:: TASK ::
Starting with the first line of the listing, quote each line exactly until and including the one with "build_person()", leaving pictures out.

:: PROVIDED DATA ::
◇ ◇ ◇
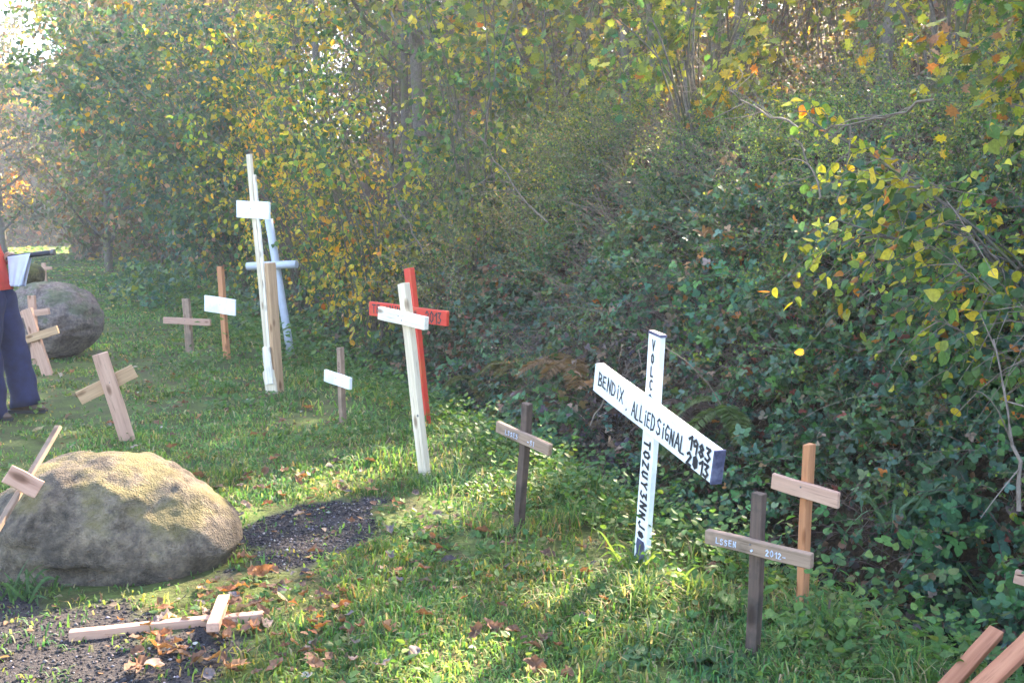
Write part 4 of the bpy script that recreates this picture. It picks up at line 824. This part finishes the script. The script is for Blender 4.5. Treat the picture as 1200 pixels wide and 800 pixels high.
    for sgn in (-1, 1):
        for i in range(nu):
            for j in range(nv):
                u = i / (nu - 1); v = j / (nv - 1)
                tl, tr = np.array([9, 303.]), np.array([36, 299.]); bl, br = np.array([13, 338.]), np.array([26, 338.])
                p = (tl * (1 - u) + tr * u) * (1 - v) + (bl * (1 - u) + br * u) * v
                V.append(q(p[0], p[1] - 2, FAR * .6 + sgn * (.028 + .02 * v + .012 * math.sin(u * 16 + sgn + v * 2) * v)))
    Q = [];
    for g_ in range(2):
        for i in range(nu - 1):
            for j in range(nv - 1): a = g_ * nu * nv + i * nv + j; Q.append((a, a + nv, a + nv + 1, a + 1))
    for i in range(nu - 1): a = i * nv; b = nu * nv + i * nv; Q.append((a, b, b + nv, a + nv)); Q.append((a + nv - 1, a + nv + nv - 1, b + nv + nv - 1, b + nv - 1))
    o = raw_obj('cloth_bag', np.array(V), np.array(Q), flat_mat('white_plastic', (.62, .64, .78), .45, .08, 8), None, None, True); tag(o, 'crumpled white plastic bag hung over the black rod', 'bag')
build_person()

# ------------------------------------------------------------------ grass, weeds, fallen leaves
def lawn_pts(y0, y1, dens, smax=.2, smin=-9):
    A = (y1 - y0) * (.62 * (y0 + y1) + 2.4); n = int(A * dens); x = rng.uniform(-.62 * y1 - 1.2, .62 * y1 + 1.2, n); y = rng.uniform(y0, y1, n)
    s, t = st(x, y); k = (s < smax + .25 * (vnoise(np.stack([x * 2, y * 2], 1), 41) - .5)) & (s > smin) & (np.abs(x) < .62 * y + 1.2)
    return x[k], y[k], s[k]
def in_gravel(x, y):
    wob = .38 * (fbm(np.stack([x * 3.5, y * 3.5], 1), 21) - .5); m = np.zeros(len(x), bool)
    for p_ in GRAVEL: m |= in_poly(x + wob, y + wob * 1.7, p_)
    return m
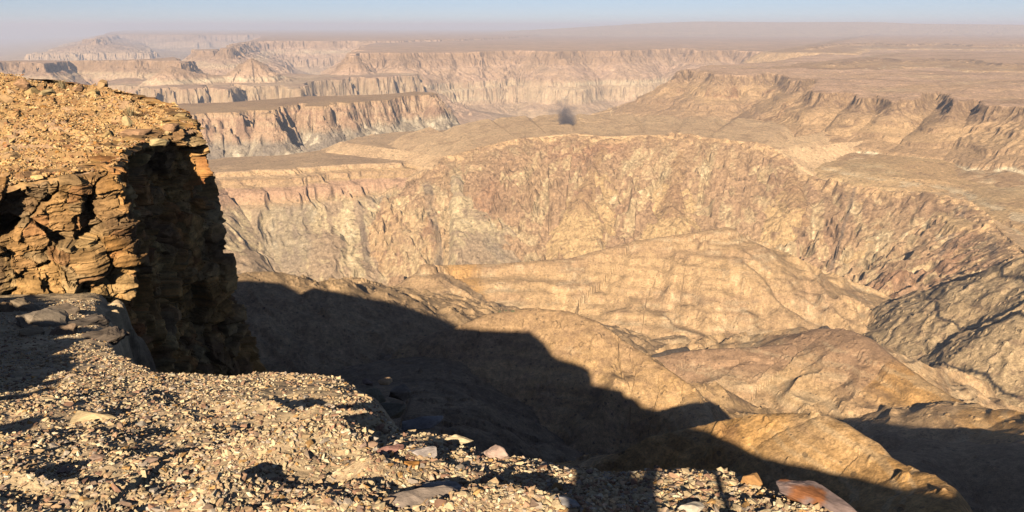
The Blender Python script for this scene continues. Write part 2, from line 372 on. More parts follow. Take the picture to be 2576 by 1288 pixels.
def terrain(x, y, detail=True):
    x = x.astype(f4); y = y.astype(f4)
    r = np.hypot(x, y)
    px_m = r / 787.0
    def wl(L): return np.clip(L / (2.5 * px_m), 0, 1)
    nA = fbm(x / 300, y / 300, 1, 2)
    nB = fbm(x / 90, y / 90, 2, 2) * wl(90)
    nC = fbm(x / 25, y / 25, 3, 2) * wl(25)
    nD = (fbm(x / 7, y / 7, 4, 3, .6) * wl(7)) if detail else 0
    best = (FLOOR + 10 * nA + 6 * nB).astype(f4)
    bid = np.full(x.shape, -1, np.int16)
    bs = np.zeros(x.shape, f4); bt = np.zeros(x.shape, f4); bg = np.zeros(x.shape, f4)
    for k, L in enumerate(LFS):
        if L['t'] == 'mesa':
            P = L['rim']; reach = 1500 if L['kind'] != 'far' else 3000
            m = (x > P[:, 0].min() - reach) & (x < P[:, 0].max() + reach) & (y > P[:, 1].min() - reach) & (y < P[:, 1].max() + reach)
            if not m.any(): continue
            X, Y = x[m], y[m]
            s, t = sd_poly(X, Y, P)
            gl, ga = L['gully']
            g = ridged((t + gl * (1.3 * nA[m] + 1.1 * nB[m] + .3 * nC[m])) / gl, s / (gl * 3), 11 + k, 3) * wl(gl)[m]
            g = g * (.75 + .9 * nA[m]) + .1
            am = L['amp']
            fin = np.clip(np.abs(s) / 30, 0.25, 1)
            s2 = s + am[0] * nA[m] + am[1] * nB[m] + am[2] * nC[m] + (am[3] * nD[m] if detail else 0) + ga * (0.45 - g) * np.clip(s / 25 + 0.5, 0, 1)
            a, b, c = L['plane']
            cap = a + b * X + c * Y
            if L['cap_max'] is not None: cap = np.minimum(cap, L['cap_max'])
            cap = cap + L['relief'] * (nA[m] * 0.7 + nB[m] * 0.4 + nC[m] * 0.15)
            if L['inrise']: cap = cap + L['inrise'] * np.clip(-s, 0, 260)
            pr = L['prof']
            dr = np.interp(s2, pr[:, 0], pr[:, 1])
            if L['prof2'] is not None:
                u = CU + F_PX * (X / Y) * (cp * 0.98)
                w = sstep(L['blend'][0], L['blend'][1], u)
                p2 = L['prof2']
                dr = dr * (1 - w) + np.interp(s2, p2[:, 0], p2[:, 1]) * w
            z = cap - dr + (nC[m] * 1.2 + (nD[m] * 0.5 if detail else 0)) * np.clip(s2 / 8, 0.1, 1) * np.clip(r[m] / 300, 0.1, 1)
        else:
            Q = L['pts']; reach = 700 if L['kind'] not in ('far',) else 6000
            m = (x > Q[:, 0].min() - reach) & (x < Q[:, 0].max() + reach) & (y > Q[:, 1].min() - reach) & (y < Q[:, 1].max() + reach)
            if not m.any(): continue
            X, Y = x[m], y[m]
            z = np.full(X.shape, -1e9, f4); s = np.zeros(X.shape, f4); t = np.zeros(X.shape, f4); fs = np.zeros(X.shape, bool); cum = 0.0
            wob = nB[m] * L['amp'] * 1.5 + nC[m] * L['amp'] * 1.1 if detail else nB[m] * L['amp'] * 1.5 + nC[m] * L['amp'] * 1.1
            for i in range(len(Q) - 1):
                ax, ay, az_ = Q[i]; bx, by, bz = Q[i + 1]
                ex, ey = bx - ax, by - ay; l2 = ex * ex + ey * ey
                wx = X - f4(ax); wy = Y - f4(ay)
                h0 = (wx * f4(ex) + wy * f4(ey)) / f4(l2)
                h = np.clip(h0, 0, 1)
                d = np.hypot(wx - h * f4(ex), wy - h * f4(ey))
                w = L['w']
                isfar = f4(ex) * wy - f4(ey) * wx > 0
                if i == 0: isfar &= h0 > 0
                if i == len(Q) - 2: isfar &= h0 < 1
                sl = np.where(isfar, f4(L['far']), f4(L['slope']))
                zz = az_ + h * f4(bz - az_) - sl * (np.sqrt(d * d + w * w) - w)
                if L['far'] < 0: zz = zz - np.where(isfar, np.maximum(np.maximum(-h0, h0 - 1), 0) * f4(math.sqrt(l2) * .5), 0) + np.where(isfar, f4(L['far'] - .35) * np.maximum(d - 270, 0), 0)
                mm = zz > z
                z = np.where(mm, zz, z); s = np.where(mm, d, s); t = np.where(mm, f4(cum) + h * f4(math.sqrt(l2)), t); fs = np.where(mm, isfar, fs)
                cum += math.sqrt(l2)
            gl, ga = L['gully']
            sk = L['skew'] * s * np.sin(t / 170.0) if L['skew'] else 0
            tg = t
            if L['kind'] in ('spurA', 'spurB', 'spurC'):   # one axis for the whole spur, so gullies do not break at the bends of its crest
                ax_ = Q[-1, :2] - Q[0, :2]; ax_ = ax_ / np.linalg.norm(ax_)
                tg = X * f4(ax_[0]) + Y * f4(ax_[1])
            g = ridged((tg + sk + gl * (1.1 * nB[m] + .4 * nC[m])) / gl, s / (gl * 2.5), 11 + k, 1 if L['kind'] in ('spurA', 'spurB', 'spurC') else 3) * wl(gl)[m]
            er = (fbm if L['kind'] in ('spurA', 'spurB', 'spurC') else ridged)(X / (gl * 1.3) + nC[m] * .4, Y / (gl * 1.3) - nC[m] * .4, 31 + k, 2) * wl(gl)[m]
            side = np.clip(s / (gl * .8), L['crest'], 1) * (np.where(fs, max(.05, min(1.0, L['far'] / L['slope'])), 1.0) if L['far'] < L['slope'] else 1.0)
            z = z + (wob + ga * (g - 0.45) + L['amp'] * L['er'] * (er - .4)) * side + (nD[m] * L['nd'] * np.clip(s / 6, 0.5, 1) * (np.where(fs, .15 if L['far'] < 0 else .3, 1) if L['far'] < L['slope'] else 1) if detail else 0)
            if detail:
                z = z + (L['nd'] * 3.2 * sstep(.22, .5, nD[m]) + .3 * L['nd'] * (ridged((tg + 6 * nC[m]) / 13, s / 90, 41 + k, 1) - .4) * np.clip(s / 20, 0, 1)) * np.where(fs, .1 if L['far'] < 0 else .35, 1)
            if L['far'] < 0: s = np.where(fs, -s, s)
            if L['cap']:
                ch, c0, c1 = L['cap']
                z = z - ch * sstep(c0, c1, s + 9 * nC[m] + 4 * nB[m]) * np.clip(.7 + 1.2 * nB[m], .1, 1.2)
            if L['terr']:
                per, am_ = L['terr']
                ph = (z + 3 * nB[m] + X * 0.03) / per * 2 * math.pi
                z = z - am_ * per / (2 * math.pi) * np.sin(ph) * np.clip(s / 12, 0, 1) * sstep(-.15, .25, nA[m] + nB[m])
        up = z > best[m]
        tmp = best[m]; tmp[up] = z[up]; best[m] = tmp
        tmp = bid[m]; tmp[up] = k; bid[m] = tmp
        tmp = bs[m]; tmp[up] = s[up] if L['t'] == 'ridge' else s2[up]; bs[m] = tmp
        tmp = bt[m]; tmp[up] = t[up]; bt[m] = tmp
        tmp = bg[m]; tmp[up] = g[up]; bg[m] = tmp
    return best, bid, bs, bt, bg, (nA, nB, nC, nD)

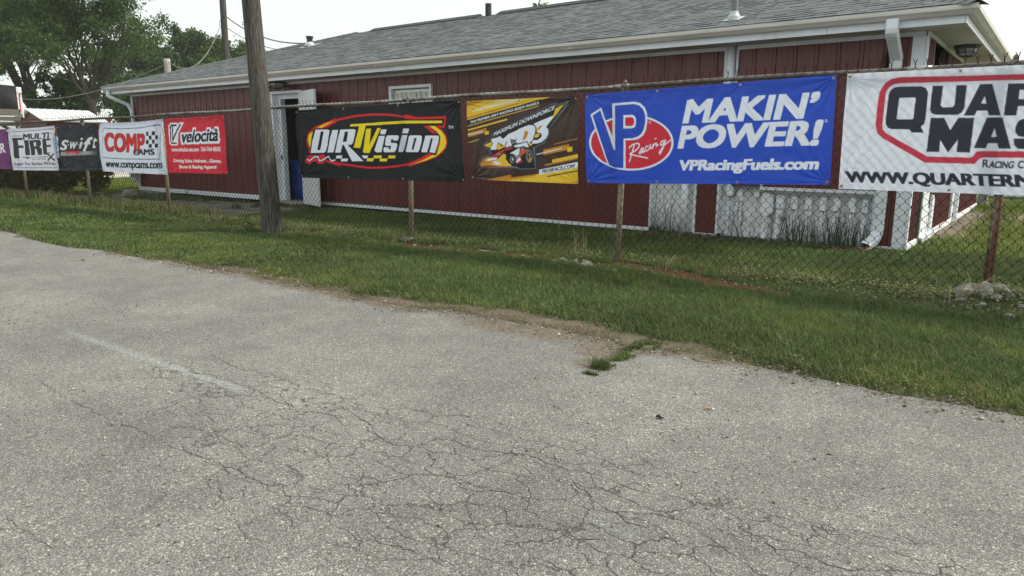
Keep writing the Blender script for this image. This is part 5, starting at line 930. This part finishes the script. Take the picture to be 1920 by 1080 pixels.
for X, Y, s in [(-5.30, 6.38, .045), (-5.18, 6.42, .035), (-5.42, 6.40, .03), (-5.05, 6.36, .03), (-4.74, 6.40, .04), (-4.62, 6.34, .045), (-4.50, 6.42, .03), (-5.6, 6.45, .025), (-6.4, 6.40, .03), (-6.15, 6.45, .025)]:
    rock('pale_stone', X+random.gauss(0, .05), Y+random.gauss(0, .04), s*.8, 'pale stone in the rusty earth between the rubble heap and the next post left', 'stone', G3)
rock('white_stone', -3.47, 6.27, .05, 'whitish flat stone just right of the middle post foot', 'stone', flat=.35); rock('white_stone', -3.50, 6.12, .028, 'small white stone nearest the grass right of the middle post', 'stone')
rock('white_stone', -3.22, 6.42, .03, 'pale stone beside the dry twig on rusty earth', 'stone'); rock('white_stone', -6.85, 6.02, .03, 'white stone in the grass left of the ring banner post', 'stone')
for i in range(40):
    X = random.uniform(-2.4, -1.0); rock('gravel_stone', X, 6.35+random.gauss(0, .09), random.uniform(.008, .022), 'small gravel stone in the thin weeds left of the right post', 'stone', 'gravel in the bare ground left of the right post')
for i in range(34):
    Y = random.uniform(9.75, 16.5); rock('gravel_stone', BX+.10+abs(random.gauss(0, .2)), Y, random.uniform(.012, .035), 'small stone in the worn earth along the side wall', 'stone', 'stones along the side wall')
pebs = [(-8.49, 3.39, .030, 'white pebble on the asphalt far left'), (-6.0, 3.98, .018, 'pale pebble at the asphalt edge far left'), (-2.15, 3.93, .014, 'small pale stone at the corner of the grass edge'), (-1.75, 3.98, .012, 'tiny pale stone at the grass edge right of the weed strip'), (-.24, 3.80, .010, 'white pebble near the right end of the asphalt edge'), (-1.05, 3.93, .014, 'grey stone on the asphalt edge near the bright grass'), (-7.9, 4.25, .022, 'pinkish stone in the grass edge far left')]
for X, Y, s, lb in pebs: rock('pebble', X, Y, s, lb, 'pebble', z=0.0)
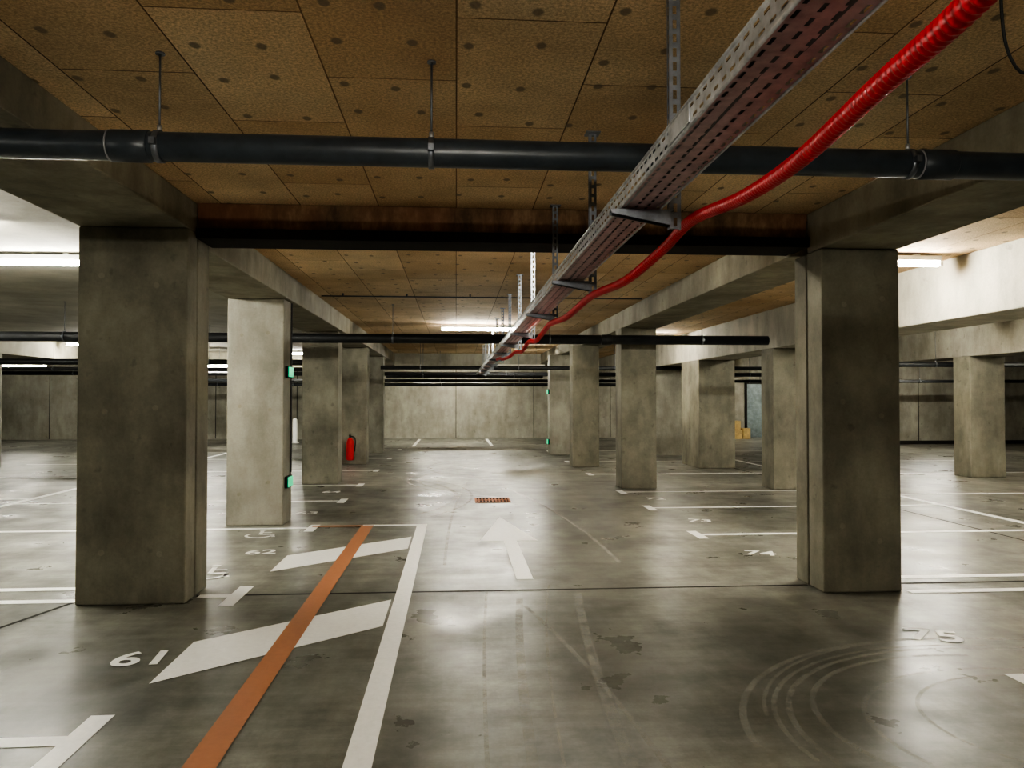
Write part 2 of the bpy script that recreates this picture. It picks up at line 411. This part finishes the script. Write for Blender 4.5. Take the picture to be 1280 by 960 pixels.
◇ ◇ ◇
:: TASK ANSWER ::
Write part 4 of the bpy script that recreates this picture. It picks up at line 824. This part finishes the script. The script is for Blender 4.5. Treat the picture as 1200 pixels wide and 800 pixels high.
    for sgn in (-1, 1):
        for i in range(nu):
            for j in range(nv):
                u = i / (nu - 1); v = j / (nv - 1)
                tl, tr = np.array([9, 303.]), np.array([36, 299.]); bl, br = np.array([13, 338.]), np.array([26, 338.])
                p = (tl * (1 - u) + tr * u) * (1 - v) + (bl * (1 - u) + br * u) * v
                V.append(q(p[0], p[1] - 2, FAR * .6 + sgn * (.028 + .02 * v + .012 * math.sin(u * 16 + sgn + v * 2) * v)))
    Q = [];
    for g_ in range(2):
        for i in range(nu - 1):
            for j in range(nv - 1): a = g_ * nu * nv + i * nv + j; Q.append((a, a + nv, a + nv + 1, a + 1))
    for i in range(nu - 1): a = i * nv; b = nu * nv + i * nv; Q.append((a, b, b + nv, a + nv)); Q.append((a + nv - 1, a + nv + nv - 1, b + nv + nv - 1, b + nv - 1))
    o = raw_obj('cloth_bag', np.array(V), np.array(Q), flat_mat('white_plastic', (.62, .64, .78), .45, .08, 8), None, None, True); tag(o, 'crumpled white plastic bag hung over the black rod', 'bag')
build_person()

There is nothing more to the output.